COLLECTED DATA:
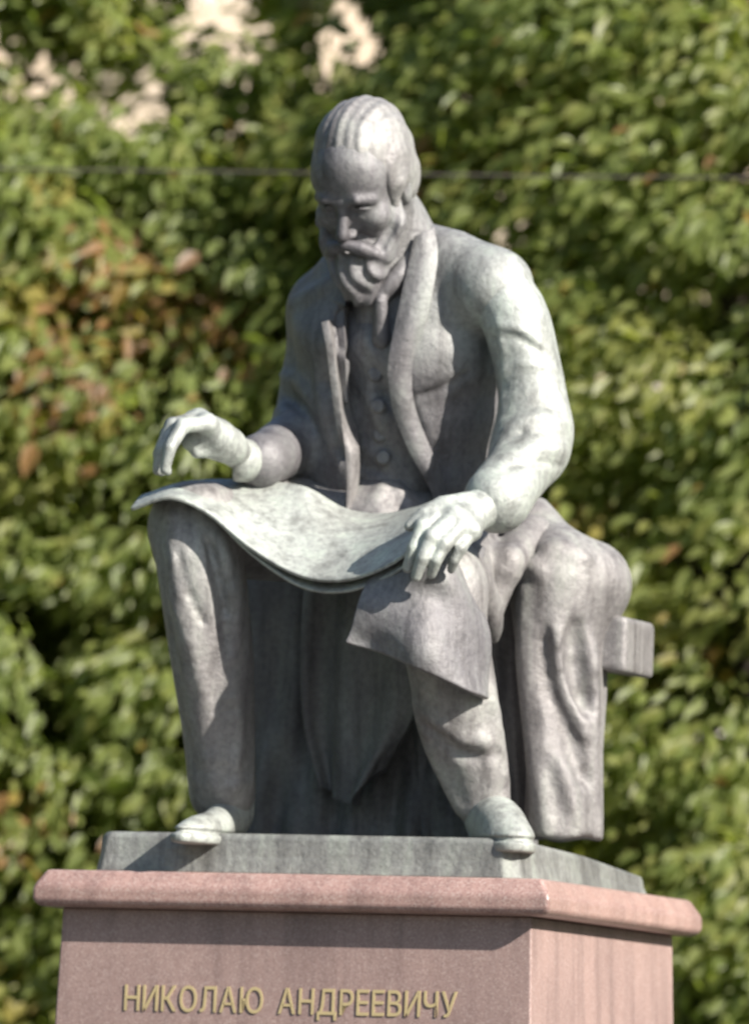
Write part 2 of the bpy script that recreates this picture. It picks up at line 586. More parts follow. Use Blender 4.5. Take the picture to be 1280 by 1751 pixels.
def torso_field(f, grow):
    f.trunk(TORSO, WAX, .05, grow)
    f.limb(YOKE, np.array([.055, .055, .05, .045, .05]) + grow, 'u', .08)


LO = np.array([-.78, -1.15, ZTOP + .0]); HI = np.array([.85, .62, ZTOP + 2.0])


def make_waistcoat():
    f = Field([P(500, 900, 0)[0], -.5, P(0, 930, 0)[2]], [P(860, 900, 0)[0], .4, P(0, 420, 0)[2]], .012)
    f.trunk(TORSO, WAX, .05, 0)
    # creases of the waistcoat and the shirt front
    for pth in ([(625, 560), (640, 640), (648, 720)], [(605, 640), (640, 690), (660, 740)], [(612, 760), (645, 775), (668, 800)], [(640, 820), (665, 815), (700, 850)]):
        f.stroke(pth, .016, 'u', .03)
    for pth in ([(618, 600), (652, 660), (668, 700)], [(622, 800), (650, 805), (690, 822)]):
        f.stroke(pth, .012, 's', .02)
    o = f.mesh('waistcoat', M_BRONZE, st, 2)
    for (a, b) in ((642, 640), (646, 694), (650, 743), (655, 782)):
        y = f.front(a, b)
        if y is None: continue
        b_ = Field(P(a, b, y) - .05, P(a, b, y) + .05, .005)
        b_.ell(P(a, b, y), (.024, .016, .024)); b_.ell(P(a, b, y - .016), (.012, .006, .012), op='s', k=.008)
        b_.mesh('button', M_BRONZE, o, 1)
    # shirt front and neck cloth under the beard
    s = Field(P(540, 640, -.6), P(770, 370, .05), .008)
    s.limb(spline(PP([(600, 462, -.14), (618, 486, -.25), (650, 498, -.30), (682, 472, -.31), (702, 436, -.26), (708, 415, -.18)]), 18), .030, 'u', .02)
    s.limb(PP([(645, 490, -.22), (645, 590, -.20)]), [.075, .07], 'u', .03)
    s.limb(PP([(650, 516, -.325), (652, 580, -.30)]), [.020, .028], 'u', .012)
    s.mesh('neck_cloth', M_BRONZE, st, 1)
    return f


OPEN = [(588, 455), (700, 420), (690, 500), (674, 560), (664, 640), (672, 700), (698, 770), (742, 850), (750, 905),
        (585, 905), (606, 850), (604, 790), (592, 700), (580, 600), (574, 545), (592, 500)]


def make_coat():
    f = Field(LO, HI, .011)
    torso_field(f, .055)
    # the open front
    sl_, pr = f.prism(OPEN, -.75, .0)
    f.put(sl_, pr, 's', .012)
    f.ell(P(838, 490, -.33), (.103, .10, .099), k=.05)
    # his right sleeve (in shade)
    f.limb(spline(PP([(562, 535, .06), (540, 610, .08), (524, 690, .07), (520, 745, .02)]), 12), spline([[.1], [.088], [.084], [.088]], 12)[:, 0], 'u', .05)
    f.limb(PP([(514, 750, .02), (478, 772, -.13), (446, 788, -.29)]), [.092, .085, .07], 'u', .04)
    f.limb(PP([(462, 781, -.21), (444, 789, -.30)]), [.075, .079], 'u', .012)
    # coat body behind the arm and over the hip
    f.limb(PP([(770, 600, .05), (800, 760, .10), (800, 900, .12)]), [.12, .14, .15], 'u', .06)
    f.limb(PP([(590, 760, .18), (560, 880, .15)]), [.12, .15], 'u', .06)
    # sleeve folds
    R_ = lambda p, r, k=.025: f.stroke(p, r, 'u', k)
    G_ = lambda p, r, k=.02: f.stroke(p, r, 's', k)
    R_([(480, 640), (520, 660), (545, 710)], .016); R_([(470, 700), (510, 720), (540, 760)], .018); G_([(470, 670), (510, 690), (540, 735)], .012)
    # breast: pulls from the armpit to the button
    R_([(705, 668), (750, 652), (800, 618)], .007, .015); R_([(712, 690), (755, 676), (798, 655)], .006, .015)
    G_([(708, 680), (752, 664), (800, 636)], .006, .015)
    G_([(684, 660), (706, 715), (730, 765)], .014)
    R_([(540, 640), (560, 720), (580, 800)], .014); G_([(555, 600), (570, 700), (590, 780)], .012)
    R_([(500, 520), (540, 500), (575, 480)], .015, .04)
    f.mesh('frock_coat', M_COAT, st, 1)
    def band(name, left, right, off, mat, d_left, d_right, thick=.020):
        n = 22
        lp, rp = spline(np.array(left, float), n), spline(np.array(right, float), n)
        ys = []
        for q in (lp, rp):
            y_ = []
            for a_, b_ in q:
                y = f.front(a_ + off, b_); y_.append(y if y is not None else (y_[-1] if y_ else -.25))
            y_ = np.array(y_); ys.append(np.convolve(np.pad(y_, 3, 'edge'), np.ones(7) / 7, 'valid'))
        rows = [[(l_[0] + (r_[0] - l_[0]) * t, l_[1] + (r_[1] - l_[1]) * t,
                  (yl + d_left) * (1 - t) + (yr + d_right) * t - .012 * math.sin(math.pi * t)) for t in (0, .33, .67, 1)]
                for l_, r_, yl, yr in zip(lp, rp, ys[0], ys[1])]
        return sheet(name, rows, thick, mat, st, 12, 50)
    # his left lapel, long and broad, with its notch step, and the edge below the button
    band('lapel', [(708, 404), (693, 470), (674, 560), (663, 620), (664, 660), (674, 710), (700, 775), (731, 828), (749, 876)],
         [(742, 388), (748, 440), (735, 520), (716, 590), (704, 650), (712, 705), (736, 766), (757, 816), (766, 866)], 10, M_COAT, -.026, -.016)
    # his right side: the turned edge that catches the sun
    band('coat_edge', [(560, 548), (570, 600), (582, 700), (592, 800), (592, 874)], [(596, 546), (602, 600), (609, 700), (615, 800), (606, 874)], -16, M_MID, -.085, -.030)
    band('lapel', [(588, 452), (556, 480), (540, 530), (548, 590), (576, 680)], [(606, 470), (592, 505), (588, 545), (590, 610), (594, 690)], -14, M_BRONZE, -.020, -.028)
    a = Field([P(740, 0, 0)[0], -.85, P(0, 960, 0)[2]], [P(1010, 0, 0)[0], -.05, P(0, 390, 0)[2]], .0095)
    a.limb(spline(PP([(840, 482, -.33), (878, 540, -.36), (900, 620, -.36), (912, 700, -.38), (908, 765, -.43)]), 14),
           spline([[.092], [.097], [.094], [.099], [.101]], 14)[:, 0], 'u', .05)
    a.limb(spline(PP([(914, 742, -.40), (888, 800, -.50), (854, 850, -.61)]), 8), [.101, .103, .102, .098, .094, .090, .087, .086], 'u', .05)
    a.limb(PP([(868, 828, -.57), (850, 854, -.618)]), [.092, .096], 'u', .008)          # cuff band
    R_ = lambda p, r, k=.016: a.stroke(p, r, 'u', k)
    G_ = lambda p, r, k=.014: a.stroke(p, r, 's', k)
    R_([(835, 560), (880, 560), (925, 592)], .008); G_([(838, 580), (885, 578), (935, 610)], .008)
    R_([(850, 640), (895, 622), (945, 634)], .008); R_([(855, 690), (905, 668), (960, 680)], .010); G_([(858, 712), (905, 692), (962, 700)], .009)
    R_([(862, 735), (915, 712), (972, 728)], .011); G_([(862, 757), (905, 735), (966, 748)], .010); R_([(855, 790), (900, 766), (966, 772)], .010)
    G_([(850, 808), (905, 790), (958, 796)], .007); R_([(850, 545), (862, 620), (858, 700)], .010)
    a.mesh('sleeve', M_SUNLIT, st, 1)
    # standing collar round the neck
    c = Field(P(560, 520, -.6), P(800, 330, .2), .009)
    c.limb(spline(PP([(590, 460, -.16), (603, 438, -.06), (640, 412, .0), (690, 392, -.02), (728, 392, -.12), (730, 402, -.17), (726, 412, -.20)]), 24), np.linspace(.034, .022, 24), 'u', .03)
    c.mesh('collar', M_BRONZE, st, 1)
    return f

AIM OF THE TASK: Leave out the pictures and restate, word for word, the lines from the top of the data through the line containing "LO = np.array([-.78, -1.15, ZTOP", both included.

WORKED SOLUTION:
Write part 2 of the bpy script that recreates this picture. It picks up at line 586. More parts follow. Use Blender 4.5. Take the picture to be 1280 by 1751 pixels.
def torso_field(f, grow):
    f.trunk(TORSO, WAX, .05, grow)
    f.limb(YOKE, np.array([.055, .055, .05, .045, .05]) + grow, 'u', .08)


LO = np.array([-.78, -1.15, ZTOP + .0]); HI = np.array([.85, .62, ZTOP + 2.0])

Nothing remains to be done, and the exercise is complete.